Learning from Website Analytics
Hopefully, your website developer included an analytics tool with your website. Many sites use the free Google Analytics tool. You do have to have a Gmail account to get it, but that is free also. You can sign up your website (property is what Google calls it) for the tool when you are logged into your Gmail account at https://analytics.google.com. When you sign-up Google gives you a “code” which needs to be inserted in your website code and that allows the data collection. Google provides directions.
Log into Google Analytics using your Gmail account to access real time and historic statistics about your website. They can be viewed in graphs or charts and you can filter that data in a variety of ways, including the change in data over a week, a month or a year. i.e. Are your visitors increasing or decreasing?
There is much more data provided than I find necessary for my ministry. However, I find a good deal of data that is helpful. Here is what I look for:
- How many users (their term)/visitors (my term) does the site have?
- How do they come to the site? (Search engines, Direct url, social media)?
- What are the top pages visited? For the parishes that I work with, these tend to be Bulletins, Mass Times, Staff, Contact Us, Sacraments and Special Events.
- Is there a time of day or day of the week, when a larger number of visitors come or are visits spread over the week and during the day equally?
- Are there days or times of the year when visits spike? Ash Wednesday, for example, is one of those days where visits spike quite a bit. Holy Days of Obligation Mass times get more traffic. And in this area of the country Parish Lenten Fish Frys also draw more visitors to the website.

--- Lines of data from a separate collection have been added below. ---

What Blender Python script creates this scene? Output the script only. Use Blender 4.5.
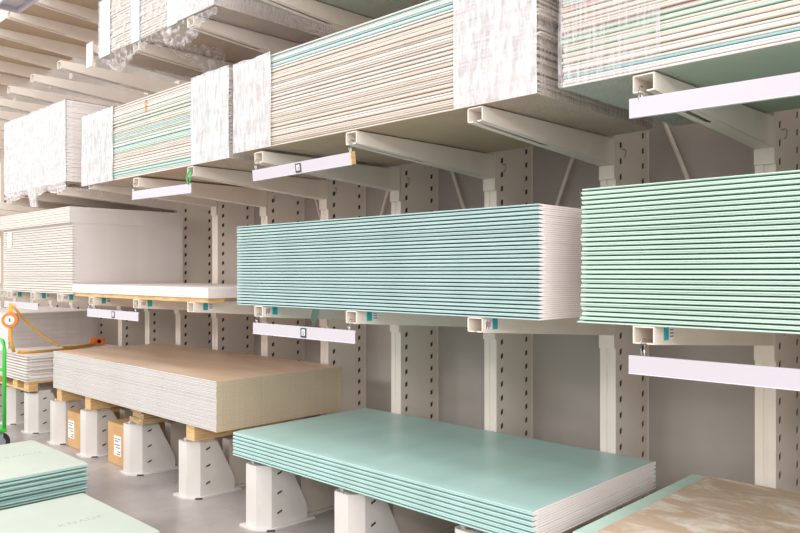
import bpy, bmesh, math, random
from mathutils import Vector, Matrix, noise
random.seed(7)
C = bpy.context.scene.collection
for o in list(bpy.data.objects): bpy.data.objects.remove(o)
H = 1.76                      # eye height: everything measured from the eye is lifted by this
PI = math.pi

# ------------------------------------------------------------------ camera, world, lamps, exposure
cd = bpy.data.cameras.new('camera'); cam = bpy.data.objects.new('camera', cd); C.objects.link(cam)
cam.location = (0, 0, H); cam.rotation_euler = (PI/2, 0, math.radians(43.993))
cd.sensor_width = 36; cd.lens = 736.84/800*36; cd.shift_y = (272.9-266.5)/800; cd.clip_start = .05
bpy.context.scene.camera = cam
W = bpy.data.worlds.new('store_light'); bpy.context.scene.world = W; W.use_nodes = True
bg = W.node_tree.nodes['Background']; bg.inputs[0].default_value = (1.0, .975, .96, 1); bg.inputs[1].default_value = 1.22
def area(x, y, z, sx, sy, power, col=(1, .985, .985), rot=(0, 0, 0)):
    l = bpy.data.lights.new('aisle_or_fill_lamp', 'AREA'); l.shape = 'RECTANGLE'; l.size = sx; l.size_y = sy
    l.energy = power; l.color = col
    o = bpy.data.objects.new('aisle_or_fill_lamp', l); C.objects.link(o); o.location = (x, y, z); o.rotation_euler = rot
for x in (-18, -14.5, -11, -7.5, -4, -.5, 3, 6.5, 10):
    k = .45 if x < -6 else (.5 if x < 1 else 1.2)
    for y, p in ((1.1, 52), (-1.2, 44), (-4.2, 32), (-7.2, 42), (-10.5, 52)):
        area(x, y, 6.2, 3.0, 1.0, p*k)
for x in (-12, -8.5, -5):                 # added fill lights, tilted to brighten the left rack interior
    area(x, -5.0, 4.2, 2.6, .8, 135, rot=(math.radians(66), 0, math.radians(34)))
for x, y in ((4.5, -3.5), (8.5, -2.5)):  # two more added fill lights, for the board ends facing right
    area(x, y, 4.2, 2.6, .8, 110, rot=(math.radians(62), 0, math.radians(52)))
vs = bpy.context.scene.view_settings
vs.view_transform = 'Standard'; vs.look = 'None'; vs.gamma = 1; vs.use_curve_mapping = False; vs.exposure = 0.07

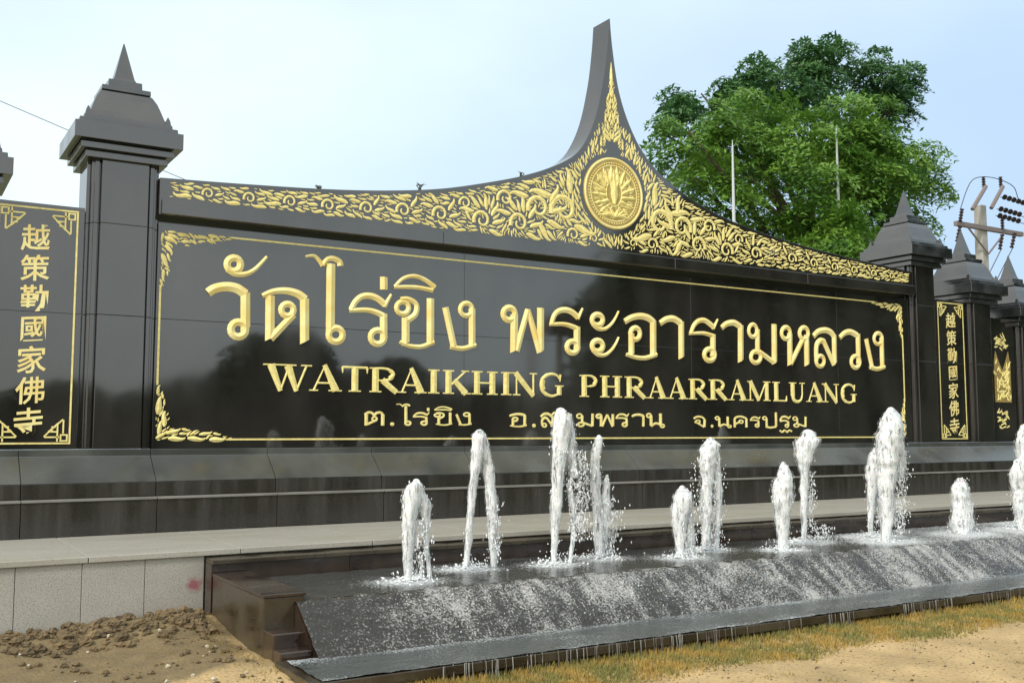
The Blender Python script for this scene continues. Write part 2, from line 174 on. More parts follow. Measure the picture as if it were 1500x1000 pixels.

The answers to the questions above convince me that the website is truly a service and needs to be maintained at a high level. Therefore, I want to:
- Provide the information or a link to the most sought after information on the Home Page.
- Post information in a timely manner so that it is there when visitors come looking for it.
- Use every means available including social media to drive people to the website.
- Make sure the website is up to date and has its most welcoming appearance especially when larger numbers of visitors are expected.
Do you look at your website’s analytics? What have you learned from doing so?